What is needed => All lines below must be repeated exactly, with the pictures omitted.

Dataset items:
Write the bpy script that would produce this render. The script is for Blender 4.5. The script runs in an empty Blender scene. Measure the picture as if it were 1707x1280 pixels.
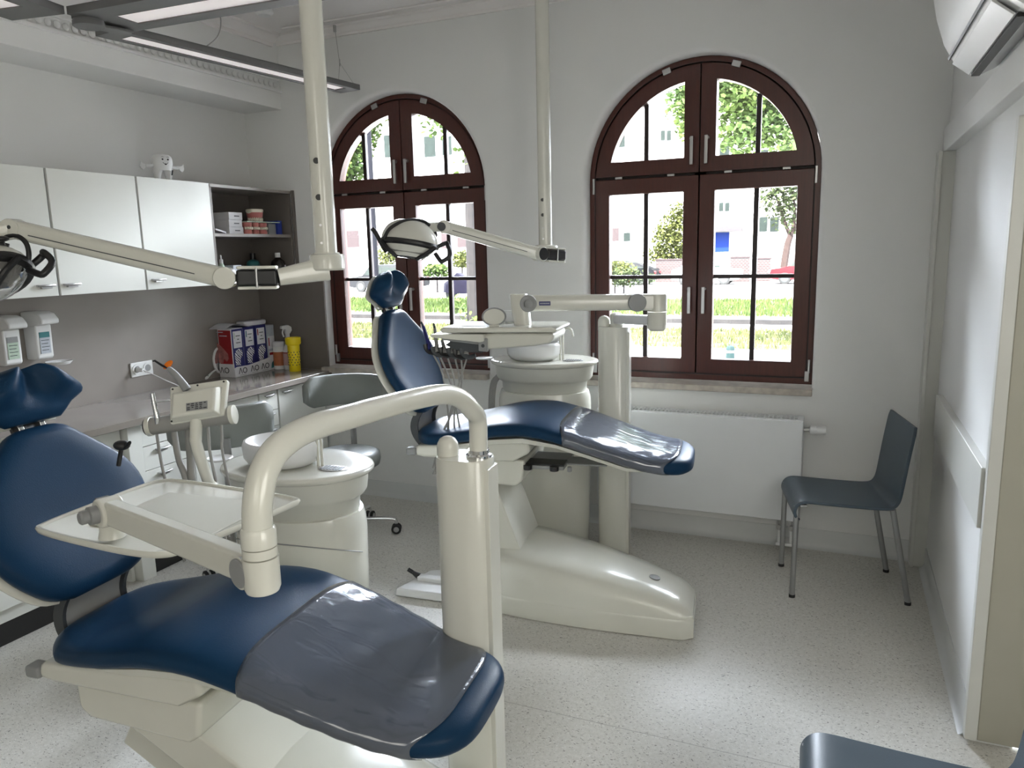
import bpy, bmesh, math, random
from mathutils import Vector, Matrix
random.seed(7)
V = Vector
PI = math.pi
COL = bpy.context.scene.collection

# ------------------------------------------------------------------ camera
CAM = V((0, 0, 1.6))
YAW, PITCH, ROLL, FPX = 0.40815076, 0.17392315, -0.02334171, 1265.5
_fw = V((-math.sin(YAW), math.cos(YAW), 0)); _rt = V((math.cos(YAW), math.sin(YAW), 0))
FWD = _fw*math.cos(PITCH) - V((0, 0, 1))*math.sin(PITCH)
_up = _rt.cross(FWD)
RGT = _rt*math.cos(ROLL) + _up*math.sin(ROLL)
UPV = _up*math.cos(ROLL) - _rt*math.sin(ROLL)
cd = bpy.data.cameras.new('camera'); cam = bpy.data.objects.new('camera', cd); COL.objects.link(cam)
cam.matrix_world = Matrix(((RGT.x, UPV.x, -FWD.x, 0), (RGT.y, UPV.y, -FWD.y, 0), (RGT.z, UPV.z, -FWD.z, 1.6), (0, 0, 0, 1)))
cd.sensor_fit = 'HORIZONTAL'; cd.sensor_width = 36; cd.lens = 36*FPX/1707; cd.clip_start = 0.05; cd.clip_end = 400
bpy.context.scene.camera = cam

def _ray(px, py): return FWD*FPX + RGT*(px-853.5) - UPV*(py-640)
def py_(px, py, y): d = _ray(px, py); return CAM + d*((y-CAM.y)/d.y)      # point of a survey ray on a wall plane y
def pz_(px, py, z): d = _ray(px, py); return CAM + d*((z-CAM.z)/d.z)
def px_(px, py, x): d = _ray(px, py); return CAM + d*((x-CAM.x)/d.x)
def pd_(px, py, dep): return CAM + _ray(px, py)*(dep/FPX)

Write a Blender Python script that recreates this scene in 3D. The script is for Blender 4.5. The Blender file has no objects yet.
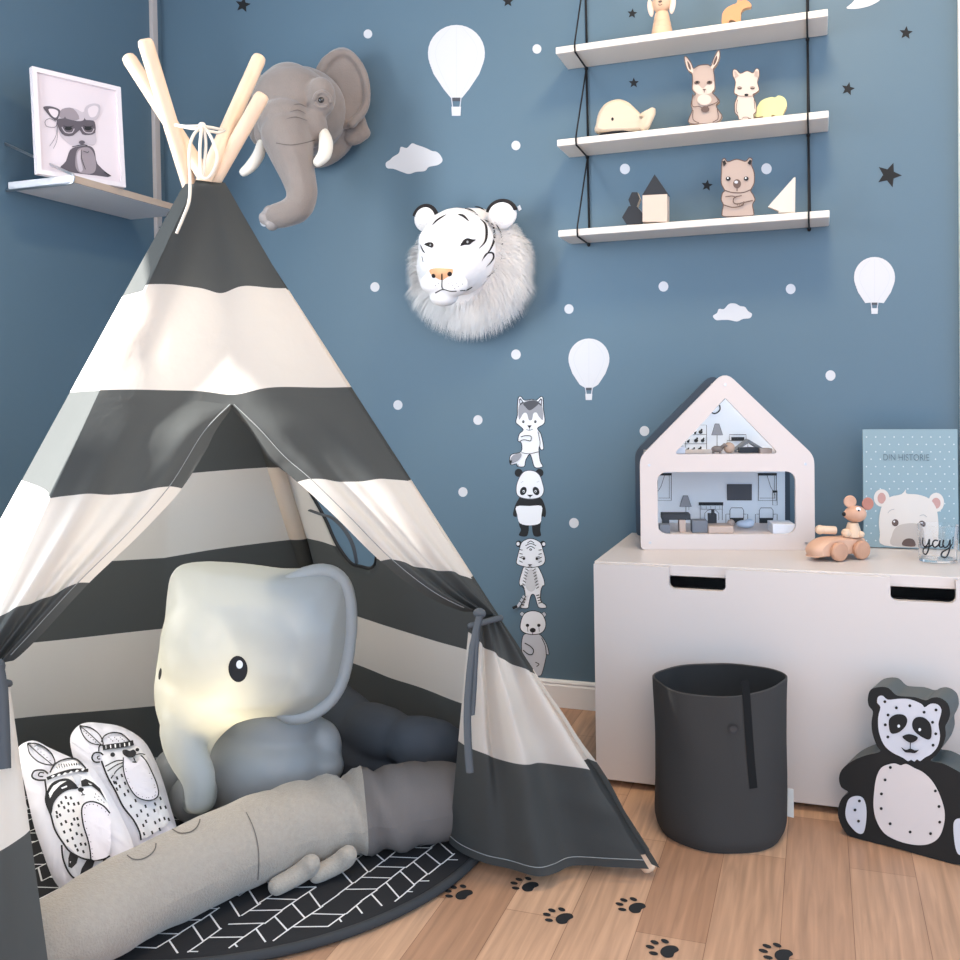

Solution to the exercise =>
Write the bpy script that would produce this render. The script is for Blender 4.5. The script runs in an empty Blender scene. Measure the picture as if it were 1707x1280 pixels.
import bpy, bmesh, math, random
from mathutils import Vector, Matrix
random.seed(7)
V = Vector
PI = math.pi
COL = bpy.context.scene.collection

# ------------------------------------------------------------------ camera
CAM = V((0, 0, 1.6))
YAW, PITCH, ROLL, FPX = 0.40815076, 0.17392315, -0.02334171, 1265.5
_fw = V((-math.sin(YAW), math.cos(YAW), 0)); _rt = V((math.cos(YAW), math.sin(YAW), 0))
FWD = _fw*math.cos(PITCH) - V((0, 0, 1))*math.sin(PITCH)
_up = _rt.cross(FWD)
RGT = _rt*math.cos(ROLL) + _up*math.sin(ROLL)
UPV = _up*math.cos(ROLL) - _rt*math.sin(ROLL)
cd = bpy.data.cameras.new('camera'); cam = bpy.data.objects.new('camera', cd); COL.objects.link(cam)
cam.matrix_world = Matrix(((RGT.x, UPV.x, -FWD.x, 0), (RGT.y, UPV.y, -FWD.y, 0), (RGT.z, UPV.z, -FWD.z, 1.6), (0, 0, 0, 1)))
cd.sensor_fit = 'HORIZONTAL'; cd.sensor_width = 36; cd.lens = 36*FPX/1707; cd.clip_start = 0.05; cd.clip_end = 400
bpy.context.scene.camera = cam

def _ray(px, py): return FWD*FPX + RGT*(px-853.5) - UPV*(py-640)
def py_(px, py, y): d = _ray(px, py); return CAM + d*((y-CAM.y)/d.y)      # point of a survey ray on a wall plane y
def pz_(px, py, z): d = _ray(px, py); return CAM + d*((z-CAM.z)/d.z)
def px_(px, py, x): d = _ray(px, py); return CAM + d*((x-CAM.x)/d.x)
def pd_(px, py, dep): return CAM + _ray(px, py)*(dep/FPX)

Write a Blender Python script that recreates this scene in 3D. The script is for Blender 4.5. The Blender file has no objects yet.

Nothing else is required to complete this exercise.